[Source records]
━━━━━━
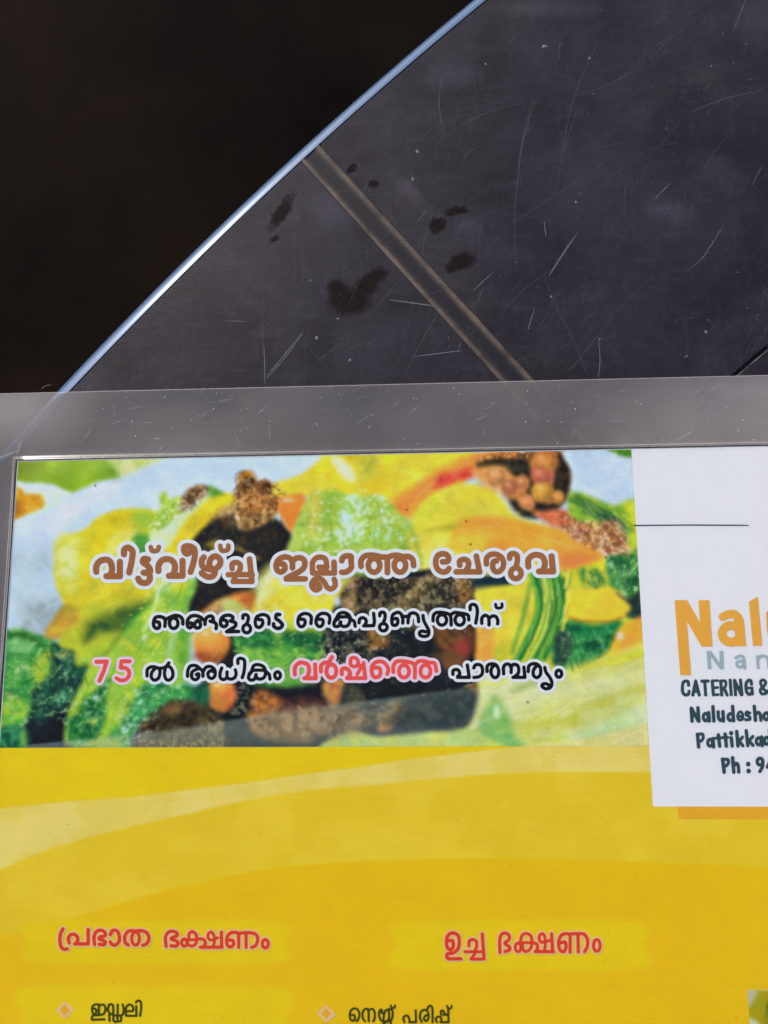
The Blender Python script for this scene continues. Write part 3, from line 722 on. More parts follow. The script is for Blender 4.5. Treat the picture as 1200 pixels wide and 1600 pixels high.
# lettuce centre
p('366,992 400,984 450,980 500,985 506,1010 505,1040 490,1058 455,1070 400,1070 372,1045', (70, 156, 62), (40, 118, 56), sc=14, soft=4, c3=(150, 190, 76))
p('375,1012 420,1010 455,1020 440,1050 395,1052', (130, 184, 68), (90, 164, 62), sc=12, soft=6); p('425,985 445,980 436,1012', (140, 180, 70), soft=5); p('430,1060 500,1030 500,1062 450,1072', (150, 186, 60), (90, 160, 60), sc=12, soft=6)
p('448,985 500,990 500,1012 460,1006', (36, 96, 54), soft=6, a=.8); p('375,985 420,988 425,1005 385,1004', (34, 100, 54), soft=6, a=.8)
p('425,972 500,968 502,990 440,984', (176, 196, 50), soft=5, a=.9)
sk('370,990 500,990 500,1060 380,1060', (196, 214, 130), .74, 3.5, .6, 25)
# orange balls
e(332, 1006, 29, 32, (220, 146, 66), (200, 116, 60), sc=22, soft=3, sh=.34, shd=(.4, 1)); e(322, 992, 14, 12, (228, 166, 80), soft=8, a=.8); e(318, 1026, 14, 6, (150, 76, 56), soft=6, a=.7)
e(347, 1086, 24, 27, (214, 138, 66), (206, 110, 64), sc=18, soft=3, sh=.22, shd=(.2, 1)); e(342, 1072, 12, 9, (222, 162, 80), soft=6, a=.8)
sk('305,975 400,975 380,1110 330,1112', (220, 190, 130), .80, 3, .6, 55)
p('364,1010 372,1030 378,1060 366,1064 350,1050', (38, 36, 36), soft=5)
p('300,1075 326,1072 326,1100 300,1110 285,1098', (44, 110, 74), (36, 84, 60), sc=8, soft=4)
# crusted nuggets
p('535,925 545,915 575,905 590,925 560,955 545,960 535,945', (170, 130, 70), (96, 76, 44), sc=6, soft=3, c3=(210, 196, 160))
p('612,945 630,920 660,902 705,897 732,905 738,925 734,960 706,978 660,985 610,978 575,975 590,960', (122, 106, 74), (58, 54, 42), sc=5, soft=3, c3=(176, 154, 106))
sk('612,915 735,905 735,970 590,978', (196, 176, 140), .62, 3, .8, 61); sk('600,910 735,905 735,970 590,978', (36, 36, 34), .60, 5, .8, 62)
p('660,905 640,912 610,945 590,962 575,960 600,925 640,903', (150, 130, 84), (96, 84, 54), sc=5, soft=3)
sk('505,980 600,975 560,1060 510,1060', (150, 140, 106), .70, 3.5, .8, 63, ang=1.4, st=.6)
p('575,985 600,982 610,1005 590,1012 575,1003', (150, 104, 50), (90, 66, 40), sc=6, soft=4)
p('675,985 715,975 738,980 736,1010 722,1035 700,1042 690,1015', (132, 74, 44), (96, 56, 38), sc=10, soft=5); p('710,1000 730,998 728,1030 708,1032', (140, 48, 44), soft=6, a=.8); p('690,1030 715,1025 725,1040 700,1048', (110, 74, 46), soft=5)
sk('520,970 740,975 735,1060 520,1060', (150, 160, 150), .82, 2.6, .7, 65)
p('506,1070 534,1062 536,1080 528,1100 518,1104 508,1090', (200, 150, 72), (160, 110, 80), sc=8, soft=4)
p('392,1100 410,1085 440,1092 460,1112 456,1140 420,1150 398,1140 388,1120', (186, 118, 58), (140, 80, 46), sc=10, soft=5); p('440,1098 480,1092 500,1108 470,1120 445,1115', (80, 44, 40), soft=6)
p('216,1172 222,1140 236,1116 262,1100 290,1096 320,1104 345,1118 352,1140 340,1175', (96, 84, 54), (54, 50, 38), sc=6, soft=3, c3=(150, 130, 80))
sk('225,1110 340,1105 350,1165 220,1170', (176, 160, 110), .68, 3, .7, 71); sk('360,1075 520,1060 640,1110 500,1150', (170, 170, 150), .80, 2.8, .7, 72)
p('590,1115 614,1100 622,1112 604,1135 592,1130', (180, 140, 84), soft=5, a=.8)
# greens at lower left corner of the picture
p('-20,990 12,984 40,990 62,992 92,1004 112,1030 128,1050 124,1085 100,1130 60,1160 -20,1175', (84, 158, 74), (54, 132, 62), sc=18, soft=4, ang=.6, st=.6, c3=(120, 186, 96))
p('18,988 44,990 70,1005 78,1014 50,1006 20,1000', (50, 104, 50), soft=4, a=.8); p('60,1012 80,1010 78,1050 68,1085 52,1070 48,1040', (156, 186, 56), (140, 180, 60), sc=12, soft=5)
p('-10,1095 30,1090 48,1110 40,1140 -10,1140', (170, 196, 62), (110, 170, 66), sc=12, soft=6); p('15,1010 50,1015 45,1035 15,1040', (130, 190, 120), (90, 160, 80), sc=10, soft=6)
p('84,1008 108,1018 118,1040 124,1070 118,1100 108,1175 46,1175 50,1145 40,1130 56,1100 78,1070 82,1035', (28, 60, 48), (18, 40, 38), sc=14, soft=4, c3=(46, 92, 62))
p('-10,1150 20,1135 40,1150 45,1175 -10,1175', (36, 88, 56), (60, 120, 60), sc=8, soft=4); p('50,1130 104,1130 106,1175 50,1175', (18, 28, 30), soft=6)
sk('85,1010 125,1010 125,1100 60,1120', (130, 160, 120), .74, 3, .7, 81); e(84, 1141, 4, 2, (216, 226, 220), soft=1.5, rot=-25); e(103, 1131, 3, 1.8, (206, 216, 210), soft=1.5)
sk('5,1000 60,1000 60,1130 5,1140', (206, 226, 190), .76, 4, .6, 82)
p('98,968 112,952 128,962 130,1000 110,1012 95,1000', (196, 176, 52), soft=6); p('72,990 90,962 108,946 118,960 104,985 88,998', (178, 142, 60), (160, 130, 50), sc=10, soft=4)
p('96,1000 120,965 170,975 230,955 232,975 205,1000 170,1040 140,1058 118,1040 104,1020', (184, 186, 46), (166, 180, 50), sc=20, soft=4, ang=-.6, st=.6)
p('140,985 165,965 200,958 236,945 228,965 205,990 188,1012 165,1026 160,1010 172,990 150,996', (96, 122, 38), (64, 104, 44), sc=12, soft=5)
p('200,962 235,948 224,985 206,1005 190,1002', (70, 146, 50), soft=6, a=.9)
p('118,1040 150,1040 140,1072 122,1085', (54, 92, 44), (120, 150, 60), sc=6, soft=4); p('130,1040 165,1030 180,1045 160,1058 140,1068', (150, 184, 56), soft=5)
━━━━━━
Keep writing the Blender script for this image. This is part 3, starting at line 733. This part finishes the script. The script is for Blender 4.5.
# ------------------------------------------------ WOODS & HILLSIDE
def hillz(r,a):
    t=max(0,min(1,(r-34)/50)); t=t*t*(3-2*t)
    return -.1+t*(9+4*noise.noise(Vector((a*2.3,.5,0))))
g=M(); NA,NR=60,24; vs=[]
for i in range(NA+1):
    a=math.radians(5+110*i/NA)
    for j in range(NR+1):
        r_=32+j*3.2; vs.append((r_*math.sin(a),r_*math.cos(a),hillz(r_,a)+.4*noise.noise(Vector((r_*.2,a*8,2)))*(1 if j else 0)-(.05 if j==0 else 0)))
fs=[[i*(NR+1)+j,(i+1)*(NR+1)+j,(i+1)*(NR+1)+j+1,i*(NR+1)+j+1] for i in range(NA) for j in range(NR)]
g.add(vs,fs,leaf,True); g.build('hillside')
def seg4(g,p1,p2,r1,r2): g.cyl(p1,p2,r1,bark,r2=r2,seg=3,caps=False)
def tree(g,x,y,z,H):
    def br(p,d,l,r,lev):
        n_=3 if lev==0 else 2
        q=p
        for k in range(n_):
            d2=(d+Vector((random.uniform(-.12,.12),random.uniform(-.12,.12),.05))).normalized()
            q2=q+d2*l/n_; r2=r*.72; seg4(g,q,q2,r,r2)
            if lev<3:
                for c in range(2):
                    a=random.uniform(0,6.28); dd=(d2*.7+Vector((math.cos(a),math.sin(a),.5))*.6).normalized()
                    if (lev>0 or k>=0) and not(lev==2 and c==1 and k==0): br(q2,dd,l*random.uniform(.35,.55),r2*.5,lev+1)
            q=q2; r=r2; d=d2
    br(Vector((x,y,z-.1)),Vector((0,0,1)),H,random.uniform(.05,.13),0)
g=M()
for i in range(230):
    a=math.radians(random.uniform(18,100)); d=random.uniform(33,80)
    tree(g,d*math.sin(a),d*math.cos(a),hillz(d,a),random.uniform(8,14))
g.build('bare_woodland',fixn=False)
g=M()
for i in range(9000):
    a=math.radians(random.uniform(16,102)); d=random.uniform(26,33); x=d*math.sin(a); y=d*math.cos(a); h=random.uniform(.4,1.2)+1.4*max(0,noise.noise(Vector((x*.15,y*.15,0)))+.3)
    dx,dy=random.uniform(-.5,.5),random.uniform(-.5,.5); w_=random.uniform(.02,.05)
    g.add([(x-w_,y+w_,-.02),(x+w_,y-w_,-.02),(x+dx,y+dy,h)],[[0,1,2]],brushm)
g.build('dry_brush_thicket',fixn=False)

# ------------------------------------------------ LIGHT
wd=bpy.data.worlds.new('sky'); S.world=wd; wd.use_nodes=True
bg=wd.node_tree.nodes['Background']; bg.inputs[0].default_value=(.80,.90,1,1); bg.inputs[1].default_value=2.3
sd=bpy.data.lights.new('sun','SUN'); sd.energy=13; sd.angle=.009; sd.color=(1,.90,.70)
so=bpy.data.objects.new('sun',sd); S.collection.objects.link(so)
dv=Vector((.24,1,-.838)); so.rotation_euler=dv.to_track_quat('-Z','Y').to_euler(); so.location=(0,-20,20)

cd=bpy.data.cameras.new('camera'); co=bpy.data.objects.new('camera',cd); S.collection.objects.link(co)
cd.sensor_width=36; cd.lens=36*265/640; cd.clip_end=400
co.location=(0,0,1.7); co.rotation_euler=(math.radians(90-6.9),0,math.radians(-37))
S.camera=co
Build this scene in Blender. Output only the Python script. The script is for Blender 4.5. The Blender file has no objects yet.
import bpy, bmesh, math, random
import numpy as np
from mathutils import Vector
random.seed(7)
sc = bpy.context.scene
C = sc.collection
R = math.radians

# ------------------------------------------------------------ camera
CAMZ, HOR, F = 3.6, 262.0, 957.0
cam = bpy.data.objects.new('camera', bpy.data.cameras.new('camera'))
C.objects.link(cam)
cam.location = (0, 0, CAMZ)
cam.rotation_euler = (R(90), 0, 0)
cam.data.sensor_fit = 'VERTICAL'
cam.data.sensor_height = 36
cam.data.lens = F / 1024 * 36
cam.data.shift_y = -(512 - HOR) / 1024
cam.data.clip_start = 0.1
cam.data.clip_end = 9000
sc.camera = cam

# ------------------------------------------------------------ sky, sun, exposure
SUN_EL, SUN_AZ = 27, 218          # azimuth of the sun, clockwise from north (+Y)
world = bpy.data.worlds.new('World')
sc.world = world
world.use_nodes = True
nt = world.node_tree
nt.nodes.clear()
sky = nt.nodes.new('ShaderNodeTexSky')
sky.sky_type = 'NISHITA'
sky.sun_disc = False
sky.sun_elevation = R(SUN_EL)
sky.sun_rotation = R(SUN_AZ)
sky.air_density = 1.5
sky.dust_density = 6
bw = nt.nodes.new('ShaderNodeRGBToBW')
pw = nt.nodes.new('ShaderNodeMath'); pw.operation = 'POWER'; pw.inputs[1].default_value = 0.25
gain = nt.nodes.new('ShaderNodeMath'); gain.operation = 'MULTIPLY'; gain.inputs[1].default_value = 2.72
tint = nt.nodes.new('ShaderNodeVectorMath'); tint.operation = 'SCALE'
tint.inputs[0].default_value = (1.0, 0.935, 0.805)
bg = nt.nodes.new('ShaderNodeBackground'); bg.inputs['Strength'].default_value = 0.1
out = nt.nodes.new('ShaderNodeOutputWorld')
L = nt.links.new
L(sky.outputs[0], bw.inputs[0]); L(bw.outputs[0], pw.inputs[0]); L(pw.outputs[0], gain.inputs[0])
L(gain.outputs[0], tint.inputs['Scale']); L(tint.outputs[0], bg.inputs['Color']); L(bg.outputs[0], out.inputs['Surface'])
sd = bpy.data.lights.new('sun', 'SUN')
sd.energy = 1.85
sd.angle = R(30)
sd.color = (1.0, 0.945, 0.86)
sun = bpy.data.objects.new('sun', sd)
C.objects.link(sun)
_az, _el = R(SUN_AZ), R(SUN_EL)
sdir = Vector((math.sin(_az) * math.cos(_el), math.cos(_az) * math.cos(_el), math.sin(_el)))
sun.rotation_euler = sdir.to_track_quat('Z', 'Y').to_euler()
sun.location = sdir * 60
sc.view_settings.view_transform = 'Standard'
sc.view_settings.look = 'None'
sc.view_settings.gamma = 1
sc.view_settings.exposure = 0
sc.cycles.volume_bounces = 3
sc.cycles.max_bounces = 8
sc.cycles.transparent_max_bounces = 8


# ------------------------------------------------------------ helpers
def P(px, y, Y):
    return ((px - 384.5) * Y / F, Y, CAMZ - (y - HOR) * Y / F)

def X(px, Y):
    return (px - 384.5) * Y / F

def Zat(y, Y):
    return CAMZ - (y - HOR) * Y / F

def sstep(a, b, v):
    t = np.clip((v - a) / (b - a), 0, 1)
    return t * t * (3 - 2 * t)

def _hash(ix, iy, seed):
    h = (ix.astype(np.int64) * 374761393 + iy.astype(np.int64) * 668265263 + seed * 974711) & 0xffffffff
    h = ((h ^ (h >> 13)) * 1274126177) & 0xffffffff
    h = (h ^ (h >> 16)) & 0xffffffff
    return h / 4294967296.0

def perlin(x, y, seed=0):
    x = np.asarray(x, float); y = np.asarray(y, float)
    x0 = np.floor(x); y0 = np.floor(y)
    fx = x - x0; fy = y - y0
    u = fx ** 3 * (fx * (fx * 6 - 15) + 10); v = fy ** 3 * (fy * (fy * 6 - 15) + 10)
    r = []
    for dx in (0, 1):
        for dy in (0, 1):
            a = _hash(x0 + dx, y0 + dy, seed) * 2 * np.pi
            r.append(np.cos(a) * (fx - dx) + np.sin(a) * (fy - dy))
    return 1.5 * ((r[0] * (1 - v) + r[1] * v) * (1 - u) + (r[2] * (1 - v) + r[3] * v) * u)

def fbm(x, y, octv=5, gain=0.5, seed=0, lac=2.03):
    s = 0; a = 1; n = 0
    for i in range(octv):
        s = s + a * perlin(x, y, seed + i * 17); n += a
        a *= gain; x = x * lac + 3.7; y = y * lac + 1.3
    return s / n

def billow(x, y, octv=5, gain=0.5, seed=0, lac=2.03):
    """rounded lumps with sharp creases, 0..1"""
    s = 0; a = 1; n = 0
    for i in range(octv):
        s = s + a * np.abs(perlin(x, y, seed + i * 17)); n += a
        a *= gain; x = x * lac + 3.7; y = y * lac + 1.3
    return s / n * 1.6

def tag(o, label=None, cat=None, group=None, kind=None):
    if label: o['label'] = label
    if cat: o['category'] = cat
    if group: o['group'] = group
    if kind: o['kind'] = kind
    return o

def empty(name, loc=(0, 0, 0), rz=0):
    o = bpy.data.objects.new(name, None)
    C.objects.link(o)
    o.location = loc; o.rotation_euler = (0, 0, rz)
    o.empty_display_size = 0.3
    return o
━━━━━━
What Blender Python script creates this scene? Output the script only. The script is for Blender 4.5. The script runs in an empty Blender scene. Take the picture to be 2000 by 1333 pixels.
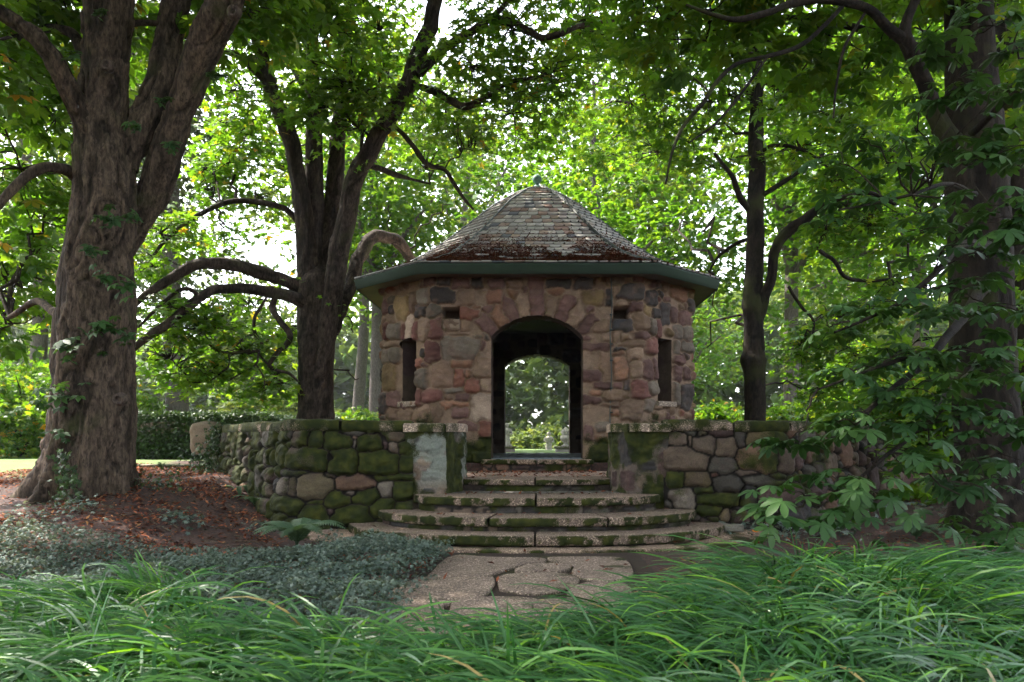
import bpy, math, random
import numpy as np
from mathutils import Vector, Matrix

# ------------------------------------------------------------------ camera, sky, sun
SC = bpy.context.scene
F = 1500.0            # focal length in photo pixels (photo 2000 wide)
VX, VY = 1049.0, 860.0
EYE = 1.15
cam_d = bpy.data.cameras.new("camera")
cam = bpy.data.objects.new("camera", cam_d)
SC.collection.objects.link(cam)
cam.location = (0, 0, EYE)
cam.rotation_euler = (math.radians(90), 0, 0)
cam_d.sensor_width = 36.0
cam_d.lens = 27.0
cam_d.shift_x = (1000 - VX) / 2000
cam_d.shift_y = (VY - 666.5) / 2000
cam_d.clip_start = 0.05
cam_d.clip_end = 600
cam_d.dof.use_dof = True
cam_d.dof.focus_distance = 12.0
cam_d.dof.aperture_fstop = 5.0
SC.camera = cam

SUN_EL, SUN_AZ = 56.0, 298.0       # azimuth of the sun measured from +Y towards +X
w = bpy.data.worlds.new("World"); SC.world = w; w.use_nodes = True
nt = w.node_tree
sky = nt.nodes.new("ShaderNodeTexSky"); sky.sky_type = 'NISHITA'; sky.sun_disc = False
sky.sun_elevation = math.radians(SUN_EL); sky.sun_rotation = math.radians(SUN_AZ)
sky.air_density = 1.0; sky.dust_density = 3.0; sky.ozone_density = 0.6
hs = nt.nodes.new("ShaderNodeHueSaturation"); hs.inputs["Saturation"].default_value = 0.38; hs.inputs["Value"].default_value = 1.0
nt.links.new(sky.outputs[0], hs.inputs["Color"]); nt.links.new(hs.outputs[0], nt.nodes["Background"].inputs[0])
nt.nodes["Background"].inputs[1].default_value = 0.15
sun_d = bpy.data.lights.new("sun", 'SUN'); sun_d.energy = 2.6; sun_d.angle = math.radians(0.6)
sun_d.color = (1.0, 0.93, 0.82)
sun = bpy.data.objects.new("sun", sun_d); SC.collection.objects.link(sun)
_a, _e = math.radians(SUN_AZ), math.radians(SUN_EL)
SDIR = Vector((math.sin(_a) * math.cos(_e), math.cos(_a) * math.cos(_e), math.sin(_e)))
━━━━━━
Objective
Select, from the listing, all lines that include the word "wide".

Result of the task
The Blender Python script for this scene continues. Write part 3, from line 722 on. More parts follow. The script is for Blender 4.5. Treat the picture as 1200 pixels wide and 1600 pixels high.
F = 1500.0            # focal length in photo pixels (photo 2000 wide)